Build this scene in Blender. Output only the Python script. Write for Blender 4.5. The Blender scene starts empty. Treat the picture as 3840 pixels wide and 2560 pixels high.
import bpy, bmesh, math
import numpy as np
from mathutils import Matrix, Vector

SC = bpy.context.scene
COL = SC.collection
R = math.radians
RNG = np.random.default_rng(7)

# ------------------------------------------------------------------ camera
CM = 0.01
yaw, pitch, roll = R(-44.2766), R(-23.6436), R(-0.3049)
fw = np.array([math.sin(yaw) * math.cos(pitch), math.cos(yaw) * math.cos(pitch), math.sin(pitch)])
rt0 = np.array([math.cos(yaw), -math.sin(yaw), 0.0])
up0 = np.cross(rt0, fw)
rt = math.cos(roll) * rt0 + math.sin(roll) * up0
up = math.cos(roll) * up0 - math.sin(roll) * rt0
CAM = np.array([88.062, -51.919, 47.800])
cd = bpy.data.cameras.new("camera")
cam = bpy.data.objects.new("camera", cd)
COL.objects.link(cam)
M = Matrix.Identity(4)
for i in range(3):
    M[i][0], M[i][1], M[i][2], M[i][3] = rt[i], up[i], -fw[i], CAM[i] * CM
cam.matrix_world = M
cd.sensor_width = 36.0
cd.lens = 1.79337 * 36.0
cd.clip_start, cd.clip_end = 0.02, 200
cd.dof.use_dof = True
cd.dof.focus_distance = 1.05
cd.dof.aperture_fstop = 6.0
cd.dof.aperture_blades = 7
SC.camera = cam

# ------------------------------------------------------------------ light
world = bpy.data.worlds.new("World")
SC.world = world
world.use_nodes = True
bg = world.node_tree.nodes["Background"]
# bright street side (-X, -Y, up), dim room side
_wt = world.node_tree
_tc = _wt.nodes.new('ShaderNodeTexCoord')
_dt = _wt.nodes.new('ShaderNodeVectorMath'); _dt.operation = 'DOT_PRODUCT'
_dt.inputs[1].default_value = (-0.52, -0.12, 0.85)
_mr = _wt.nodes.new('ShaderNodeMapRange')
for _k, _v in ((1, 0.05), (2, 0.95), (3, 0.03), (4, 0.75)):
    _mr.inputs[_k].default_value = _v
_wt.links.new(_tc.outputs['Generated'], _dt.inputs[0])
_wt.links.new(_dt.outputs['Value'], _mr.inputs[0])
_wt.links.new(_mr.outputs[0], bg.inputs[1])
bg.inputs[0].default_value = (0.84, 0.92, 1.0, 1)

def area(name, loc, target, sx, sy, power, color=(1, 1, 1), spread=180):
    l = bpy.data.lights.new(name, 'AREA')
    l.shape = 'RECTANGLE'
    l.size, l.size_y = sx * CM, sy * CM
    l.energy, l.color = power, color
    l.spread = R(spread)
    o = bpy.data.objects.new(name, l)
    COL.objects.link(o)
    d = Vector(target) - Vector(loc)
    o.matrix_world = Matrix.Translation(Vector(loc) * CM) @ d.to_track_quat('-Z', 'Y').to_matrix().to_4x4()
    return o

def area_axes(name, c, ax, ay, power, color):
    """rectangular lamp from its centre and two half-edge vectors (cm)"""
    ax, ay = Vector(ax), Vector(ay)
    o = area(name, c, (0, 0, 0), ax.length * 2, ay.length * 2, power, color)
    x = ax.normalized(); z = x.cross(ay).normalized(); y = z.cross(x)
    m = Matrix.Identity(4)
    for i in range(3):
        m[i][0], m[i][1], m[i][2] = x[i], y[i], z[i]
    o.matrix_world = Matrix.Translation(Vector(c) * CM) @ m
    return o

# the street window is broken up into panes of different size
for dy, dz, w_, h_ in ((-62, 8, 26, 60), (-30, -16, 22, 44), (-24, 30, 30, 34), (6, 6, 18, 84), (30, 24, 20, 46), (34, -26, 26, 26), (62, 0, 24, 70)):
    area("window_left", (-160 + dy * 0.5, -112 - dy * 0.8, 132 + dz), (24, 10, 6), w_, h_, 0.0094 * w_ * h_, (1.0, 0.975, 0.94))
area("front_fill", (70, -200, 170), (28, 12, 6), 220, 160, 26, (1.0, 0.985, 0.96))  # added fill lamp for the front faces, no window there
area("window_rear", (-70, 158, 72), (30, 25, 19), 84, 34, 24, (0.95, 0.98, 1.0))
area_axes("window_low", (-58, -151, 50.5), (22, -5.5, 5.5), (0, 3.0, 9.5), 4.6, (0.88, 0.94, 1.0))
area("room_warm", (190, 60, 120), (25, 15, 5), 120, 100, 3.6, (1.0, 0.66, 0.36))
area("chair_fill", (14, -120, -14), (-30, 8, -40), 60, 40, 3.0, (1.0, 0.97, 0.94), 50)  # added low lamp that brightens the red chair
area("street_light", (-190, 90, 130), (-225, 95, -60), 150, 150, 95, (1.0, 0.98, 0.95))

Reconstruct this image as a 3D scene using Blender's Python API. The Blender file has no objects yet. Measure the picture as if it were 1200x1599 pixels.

THE PROBLEM
The entries above should be repeated exactly, every one of them.

EXERCISE RESPONSE
Build this scene in Blender. Output only the Python script. Write for Blender 4.5. The Blender scene starts empty. Treat the picture as 3840 pixels wide and 2560 pixels high.
import bpy, bmesh, math
import numpy as np
from mathutils import Matrix, Vector

SC = bpy.context.scene
COL = SC.collection
R = math.radians
RNG = np.random.default_rng(7)

# ------------------------------------------------------------------ camera
CM = 0.01
yaw, pitch, roll = R(-44.2766), R(-23.6436), R(-0.3049)
fw = np.array([math.sin(yaw) * math.cos(pitch), math.cos(yaw) * math.cos(pitch), math.sin(pitch)])
rt0 = np.array([math.cos(yaw), -math.sin(yaw), 0.0])
up0 = np.cross(rt0, fw)
rt = math.cos(roll) * rt0 + math.sin(roll) * up0
up = math.cos(roll) * up0 - math.sin(roll) * rt0
CAM = np.array([88.062, -51.919, 47.800])
cd = bpy.data.cameras.new("camera")
cam = bpy.data.objects.new("camera", cd)
COL.objects.link(cam)
M = Matrix.Identity(4)
for i in range(3):
    M[i][0], M[i][1], M[i][2], M[i][3] = rt[i], up[i], -fw[i], CAM[i] * CM
cam.matrix_world = M
cd.sensor_width = 36.0
cd.lens = 1.79337 * 36.0
cd.clip_start, cd.clip_end = 0.02, 200
cd.dof.use_dof = True
cd.dof.focus_distance = 1.05
cd.dof.aperture_fstop = 6.0
cd.dof.aperture_blades = 7
SC.camera = cam

# ------------------------------------------------------------------ light
world = bpy.data.worlds.new("World")
SC.world = world
world.use_nodes = True
bg = world.node_tree.nodes["Background"]
# bright street side (-X, -Y, up), dim room side
_wt = world.node_tree
_tc = _wt.nodes.new('ShaderNodeTexCoord')
_dt = _wt.nodes.new('ShaderNodeVectorMath'); _dt.operation = 'DOT_PRODUCT'
_dt.inputs[1].default_value = (-0.52, -0.12, 0.85)
_mr = _wt.nodes.new('ShaderNodeMapRange')
for _k, _v in ((1, 0.05), (2, 0.95), (3, 0.03), (4, 0.75)):
    _mr.inputs[_k].default_value = _v
_wt.links.new(_tc.outputs['Generated'], _dt.inputs[0])
_wt.links.new(_dt.outputs['Value'], _mr.inputs[0])
_wt.links.new(_mr.outputs[0], bg.inputs[1])
bg.inputs[0].default_value = (0.84, 0.92, 1.0, 1)

def area(name, loc, target, sx, sy, power, color=(1, 1, 1), spread=180):
    l = bpy.data.lights.new(name, 'AREA')
    l.shape = 'RECTANGLE'
    l.size, l.size_y = sx * CM, sy * CM
    l.energy, l.color = power, color
    l.spread = R(spread)
    o = bpy.data.objects.new(name, l)
    COL.objects.link(o)
    d = Vector(target) - Vector(loc)
    o.matrix_world = Matrix.Translation(Vector(loc) * CM) @ d.to_track_quat('-Z', 'Y').to_matrix().to_4x4()
    return o

def area_axes(name, c, ax, ay, power, color):
    """rectangular lamp from its centre and two half-edge vectors (cm)"""
    ax, ay = Vector(ax), Vector(ay)
    o = area(name, c, (0, 0, 0), ax.length * 2, ay.length * 2, power, color)
    x = ax.normalized(); z = x.cross(ay).normalized(); y = z.cross(x)
    m = Matrix.Identity(4)
    for i in range(3):
        m[i][0], m[i][1], m[i][2] = x[i], y[i], z[i]
    o.matrix_world = Matrix.Translation(Vector(c) * CM) @ m
    return o

# the street window is broken up into panes of different size
for dy, dz, w_, h_ in ((-62, 8, 26, 60), (-30, -16, 22, 44), (-24, 30, 30, 34), (6, 6, 18, 84), (30, 24, 20, 46), (34, -26, 26, 26), (62, 0, 24, 70)):
    area("window_left", (-160 + dy * 0.5, -112 - dy * 0.8, 132 + dz), (24, 10, 6), w_, h_, 0.0094 * w_ * h_, (1.0, 0.975, 0.94))
area("front_fill", (70, -200, 170), (28, 12, 6), 220, 160, 26, (1.0, 0.985, 0.96))  # added fill lamp for the front faces, no window there
area("window_rear", (-70, 158, 72), (30, 25, 19), 84, 34, 24, (0.95, 0.98, 1.0))
area_axes("window_low", (-58, -151, 50.5), (22, -5.5, 5.5), (0, 3.0, 9.5), 4.6, (0.88, 0.94, 1.0))
area("room_warm", (190, 60, 120), (25, 15, 5), 120, 100, 3.6, (1.0, 0.66, 0.36))
area("chair_fill", (14, -120, -14), (-30, 8, -40), 60, 40, 3.0, (1.0, 0.97, 0.94), 50)  # added low lamp that brightens the red chair
area("street_light", (-190, 90, 130), (-225, 95, -60), 150, 150, 95, (1.0, 0.98, 0.95))

Reconstruct this image as a 3D scene using Blender's Python API. The Blender file has no objects yet. Measure the picture as if it were 1200x1599 pixels.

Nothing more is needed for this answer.